Он начинает выступать в школе с публичными речами. И хотя эти речи весьма близки консервативному духу школы, ректор Кирш, его первый цензор, все-таки находит в них кое-что, что необходимо вычеркнуть (например, ссылки на Лессинга), ибо оно может напугать местную знать. Тем не менее молодой ученый не изменяет себе полностью. Когда в городе празднуют день рождения матери правящего маркграфа, оратор — ему шестнадцать с половиной лет — просвещает торжественное собрание речью «О пользе раннего изучения философии». Он основательно разбивает все контраргументы (что-де философия вредна, потому что «отвлекает от изучения языков, забивает голову бесплодными мечтаниями и раздумьями истощает организм»), предостерегает, как и положено немецкому гимназисту, от всезнайства, гордыни, дерзости и страсти к реформам — и в той же фразе опровергает это, утверждая необходимость скепсиса по отношению к традиционному. Но в заключение он пытается гофских суконщиков, парикмахеров и помещиков, в чьих глазах выглядит глупцом, обратить в свою глупую веру, легкомысленно и беспочвенно обещая, что философия даст им единственное, что могло бы их заинтересовать, если бы они поверили ему, — выгоду. «И если допустить, что найдется человек, кому познание истины не доставит наслаждения, в чьем замороженном сердце не тлеет ни единой искорки правдолюбия, если допустить, что он останется безразличным ко всему этому, то собственная выгода заставит его заняться философией — наидостойнейшей из всех наук».

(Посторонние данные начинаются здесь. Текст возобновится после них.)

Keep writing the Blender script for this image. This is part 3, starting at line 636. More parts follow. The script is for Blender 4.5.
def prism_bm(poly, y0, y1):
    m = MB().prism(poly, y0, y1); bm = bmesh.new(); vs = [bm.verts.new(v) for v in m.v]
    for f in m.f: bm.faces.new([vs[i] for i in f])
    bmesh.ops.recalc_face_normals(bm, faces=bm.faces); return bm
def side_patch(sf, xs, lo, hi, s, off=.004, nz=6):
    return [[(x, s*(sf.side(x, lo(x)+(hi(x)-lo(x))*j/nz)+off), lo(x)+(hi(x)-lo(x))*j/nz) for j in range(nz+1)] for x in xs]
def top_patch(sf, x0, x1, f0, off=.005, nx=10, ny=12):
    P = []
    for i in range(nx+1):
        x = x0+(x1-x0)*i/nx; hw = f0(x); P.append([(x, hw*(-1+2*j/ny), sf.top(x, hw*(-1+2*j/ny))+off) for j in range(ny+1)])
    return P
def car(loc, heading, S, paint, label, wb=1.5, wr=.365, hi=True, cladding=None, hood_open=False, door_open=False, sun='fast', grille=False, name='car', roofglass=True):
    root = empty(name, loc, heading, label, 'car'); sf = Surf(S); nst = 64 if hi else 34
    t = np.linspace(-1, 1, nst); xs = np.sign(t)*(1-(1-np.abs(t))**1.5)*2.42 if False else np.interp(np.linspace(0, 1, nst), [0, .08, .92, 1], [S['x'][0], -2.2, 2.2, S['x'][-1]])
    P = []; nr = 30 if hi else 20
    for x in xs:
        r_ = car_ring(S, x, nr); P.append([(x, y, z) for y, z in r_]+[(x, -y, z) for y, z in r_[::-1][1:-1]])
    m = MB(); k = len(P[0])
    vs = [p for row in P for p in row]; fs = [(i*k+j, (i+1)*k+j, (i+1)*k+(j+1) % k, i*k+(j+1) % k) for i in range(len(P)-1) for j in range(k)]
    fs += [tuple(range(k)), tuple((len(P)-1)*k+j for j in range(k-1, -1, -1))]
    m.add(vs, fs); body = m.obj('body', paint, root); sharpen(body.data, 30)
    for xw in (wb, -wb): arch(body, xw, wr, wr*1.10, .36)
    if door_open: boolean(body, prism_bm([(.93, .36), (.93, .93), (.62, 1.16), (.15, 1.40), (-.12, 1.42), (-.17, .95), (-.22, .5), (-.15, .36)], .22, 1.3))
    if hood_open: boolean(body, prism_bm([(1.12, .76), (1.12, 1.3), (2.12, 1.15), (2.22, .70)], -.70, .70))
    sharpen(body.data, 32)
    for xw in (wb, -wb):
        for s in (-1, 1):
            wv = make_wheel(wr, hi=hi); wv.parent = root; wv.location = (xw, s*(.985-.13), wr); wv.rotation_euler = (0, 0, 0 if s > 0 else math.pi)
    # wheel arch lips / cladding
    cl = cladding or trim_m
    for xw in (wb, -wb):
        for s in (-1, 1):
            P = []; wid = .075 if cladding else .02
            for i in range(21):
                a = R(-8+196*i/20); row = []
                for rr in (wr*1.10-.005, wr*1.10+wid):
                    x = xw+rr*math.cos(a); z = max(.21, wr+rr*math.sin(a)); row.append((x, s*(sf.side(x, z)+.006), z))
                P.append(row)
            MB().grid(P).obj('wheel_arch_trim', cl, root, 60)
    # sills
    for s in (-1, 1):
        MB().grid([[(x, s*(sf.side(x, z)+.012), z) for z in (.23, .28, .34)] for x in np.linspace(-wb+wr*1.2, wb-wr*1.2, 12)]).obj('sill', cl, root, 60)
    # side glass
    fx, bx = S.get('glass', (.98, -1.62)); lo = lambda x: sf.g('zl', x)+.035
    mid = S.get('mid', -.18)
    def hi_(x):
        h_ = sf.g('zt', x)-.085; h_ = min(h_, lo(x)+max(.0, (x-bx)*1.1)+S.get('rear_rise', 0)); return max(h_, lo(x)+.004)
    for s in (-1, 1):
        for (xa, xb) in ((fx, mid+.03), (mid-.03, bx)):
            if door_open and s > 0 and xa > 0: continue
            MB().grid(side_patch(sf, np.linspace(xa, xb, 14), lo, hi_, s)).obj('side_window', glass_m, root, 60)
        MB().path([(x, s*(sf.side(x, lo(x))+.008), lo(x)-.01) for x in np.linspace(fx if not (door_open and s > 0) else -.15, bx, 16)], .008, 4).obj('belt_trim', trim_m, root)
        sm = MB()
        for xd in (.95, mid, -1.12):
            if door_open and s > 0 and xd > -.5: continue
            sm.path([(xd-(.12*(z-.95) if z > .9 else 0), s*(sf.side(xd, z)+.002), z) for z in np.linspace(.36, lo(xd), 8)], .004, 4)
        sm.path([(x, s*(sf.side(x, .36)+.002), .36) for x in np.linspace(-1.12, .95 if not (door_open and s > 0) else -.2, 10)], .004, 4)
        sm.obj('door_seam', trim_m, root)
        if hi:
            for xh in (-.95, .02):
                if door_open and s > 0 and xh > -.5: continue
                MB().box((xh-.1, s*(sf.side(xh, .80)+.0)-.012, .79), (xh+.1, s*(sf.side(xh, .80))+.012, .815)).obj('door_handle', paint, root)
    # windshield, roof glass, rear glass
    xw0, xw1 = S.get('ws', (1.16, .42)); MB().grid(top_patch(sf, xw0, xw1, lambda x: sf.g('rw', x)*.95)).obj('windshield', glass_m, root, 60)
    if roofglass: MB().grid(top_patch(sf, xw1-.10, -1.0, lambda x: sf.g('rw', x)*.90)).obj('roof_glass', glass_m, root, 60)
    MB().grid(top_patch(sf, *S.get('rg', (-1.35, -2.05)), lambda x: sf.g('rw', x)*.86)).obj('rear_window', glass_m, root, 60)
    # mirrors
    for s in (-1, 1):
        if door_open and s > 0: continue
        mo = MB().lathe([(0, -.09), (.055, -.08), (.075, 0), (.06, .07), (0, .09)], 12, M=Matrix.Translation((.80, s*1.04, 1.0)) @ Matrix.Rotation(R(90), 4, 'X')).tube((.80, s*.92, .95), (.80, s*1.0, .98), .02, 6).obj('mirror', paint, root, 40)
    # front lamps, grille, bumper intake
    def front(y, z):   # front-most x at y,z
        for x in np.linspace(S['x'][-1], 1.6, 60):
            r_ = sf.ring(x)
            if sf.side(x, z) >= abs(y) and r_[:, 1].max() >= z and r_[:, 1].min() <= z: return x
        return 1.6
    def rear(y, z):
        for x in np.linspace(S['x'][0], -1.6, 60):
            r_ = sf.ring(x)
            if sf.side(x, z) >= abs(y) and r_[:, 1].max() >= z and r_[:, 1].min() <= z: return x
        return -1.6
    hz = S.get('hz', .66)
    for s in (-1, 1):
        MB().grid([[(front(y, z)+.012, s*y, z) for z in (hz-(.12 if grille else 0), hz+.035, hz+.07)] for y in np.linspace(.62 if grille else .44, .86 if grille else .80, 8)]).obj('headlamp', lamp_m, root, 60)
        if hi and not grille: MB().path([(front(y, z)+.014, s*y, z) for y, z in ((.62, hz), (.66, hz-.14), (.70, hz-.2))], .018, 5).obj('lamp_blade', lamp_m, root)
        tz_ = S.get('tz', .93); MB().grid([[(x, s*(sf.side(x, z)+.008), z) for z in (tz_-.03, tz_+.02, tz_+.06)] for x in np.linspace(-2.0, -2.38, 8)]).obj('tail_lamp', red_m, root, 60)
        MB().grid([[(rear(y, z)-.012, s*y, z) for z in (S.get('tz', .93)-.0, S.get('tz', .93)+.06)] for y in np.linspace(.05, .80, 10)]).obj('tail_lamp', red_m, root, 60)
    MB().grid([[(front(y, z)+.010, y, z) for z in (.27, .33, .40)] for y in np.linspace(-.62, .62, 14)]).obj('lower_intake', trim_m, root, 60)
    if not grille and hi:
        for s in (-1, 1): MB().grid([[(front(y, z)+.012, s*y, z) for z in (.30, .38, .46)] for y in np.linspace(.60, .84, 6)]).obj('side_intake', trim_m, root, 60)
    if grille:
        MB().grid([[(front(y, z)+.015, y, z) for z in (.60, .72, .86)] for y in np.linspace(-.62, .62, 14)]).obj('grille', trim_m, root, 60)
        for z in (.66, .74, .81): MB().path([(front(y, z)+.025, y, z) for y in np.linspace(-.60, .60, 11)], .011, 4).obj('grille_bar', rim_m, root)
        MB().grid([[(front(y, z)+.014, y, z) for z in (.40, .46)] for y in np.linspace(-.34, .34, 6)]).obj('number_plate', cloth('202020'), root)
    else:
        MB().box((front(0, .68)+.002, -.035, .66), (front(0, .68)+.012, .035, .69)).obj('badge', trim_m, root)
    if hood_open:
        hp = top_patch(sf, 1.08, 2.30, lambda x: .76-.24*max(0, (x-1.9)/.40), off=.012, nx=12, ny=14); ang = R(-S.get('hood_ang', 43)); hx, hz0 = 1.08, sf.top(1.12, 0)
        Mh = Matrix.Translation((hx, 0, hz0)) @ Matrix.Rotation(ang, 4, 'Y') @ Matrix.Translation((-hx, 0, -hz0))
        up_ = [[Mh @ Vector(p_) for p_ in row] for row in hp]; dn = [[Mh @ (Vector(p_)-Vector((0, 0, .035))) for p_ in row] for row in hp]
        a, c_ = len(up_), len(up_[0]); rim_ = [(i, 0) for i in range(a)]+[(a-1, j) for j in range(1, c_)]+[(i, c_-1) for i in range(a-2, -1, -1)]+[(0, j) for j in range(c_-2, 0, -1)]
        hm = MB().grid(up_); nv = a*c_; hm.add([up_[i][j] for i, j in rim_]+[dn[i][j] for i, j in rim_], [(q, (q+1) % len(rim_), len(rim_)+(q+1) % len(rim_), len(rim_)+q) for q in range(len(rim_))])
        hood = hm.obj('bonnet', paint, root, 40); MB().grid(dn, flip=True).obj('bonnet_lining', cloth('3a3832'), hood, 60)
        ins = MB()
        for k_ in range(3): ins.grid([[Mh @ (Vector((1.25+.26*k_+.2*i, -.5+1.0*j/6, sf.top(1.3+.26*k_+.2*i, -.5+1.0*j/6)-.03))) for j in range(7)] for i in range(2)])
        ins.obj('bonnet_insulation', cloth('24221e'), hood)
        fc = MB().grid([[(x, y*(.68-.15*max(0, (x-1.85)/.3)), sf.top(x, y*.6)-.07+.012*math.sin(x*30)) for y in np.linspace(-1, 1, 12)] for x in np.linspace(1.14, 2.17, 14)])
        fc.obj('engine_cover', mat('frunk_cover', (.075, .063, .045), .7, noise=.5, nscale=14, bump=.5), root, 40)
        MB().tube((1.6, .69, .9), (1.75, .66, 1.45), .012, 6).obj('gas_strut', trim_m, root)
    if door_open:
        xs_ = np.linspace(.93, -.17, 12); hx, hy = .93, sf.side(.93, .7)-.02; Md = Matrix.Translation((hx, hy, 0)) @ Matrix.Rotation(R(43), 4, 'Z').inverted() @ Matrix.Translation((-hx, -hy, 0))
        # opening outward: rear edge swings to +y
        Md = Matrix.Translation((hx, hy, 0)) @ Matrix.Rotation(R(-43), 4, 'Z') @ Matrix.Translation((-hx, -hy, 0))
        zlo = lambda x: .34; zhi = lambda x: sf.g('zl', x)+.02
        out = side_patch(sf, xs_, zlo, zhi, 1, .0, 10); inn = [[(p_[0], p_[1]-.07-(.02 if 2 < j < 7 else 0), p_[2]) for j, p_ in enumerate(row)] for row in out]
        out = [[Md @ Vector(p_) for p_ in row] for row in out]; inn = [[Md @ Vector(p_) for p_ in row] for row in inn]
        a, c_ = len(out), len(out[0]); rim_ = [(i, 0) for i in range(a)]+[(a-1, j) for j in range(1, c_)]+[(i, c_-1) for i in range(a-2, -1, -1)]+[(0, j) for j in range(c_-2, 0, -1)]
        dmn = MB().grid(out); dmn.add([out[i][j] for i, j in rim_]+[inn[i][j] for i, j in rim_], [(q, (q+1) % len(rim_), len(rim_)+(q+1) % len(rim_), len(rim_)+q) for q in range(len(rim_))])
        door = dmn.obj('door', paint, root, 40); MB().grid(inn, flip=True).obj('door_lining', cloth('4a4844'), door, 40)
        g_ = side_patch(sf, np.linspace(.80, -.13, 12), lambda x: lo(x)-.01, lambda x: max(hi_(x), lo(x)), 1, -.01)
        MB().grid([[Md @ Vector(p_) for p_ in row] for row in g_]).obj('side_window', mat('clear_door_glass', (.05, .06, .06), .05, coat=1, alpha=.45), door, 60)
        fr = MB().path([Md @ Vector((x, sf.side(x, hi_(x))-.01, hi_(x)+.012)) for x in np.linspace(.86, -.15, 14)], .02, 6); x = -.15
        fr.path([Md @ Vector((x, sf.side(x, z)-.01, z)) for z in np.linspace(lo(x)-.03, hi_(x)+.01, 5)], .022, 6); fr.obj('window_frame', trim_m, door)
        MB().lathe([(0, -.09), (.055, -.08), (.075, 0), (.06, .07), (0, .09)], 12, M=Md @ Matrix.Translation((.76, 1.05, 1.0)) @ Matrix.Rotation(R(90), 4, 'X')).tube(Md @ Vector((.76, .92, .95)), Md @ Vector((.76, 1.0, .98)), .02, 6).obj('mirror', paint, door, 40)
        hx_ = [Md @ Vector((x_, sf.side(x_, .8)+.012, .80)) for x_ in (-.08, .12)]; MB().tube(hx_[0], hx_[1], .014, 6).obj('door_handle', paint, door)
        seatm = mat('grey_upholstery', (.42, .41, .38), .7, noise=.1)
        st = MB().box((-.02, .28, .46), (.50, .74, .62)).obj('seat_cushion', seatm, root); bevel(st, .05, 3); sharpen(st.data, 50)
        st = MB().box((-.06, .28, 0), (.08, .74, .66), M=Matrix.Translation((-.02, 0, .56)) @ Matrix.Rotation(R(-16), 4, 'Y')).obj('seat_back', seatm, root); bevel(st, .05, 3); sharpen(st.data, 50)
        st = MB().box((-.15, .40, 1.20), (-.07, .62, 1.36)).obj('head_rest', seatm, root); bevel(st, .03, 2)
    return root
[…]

Этой наидостойнейшей науке (которой он, правда, не отдаст, как сперва казалось, свою жизнь, но которой всю жизнь останется верен) он посвящает и вторую школьную речь. Теперь он поучает слушателей, к которым обращается по всем правилам иерархии, в соответствии с их положением, как к «высокочтимейшим, высокочтимым и почитаемым присутствующим», «О пользе и вреде изобретения новых истин». Снова он осторожен в выражении собственного мнения, бьет поклоны перед школьной дисциплиной и строгим надзором консистории, но все же более определенно высказывает то, что действительно думает. Хотя, как учат в школе, «все эти Вольтеры, Юмы, Ламетри и иже с ними» принесли пользу лишь тем, что дали подлинным мыслителям повод к превосходной защите религии, но, с другой стороны, заслуживают осуждения и те люди, которые считают неопровержимым все, что они получили от прародителей. «Если бы все так думали, не находились ли бы мы и теперь еще на том же уровне знаний, что Ной и его сыновья?.. Если теология — наука, то она способна к обновлению». Это гетеродоксия чистой воды. Но это и его последнее выступление в школе — речь при вручении аттестата зрелости в октябре 1780 года.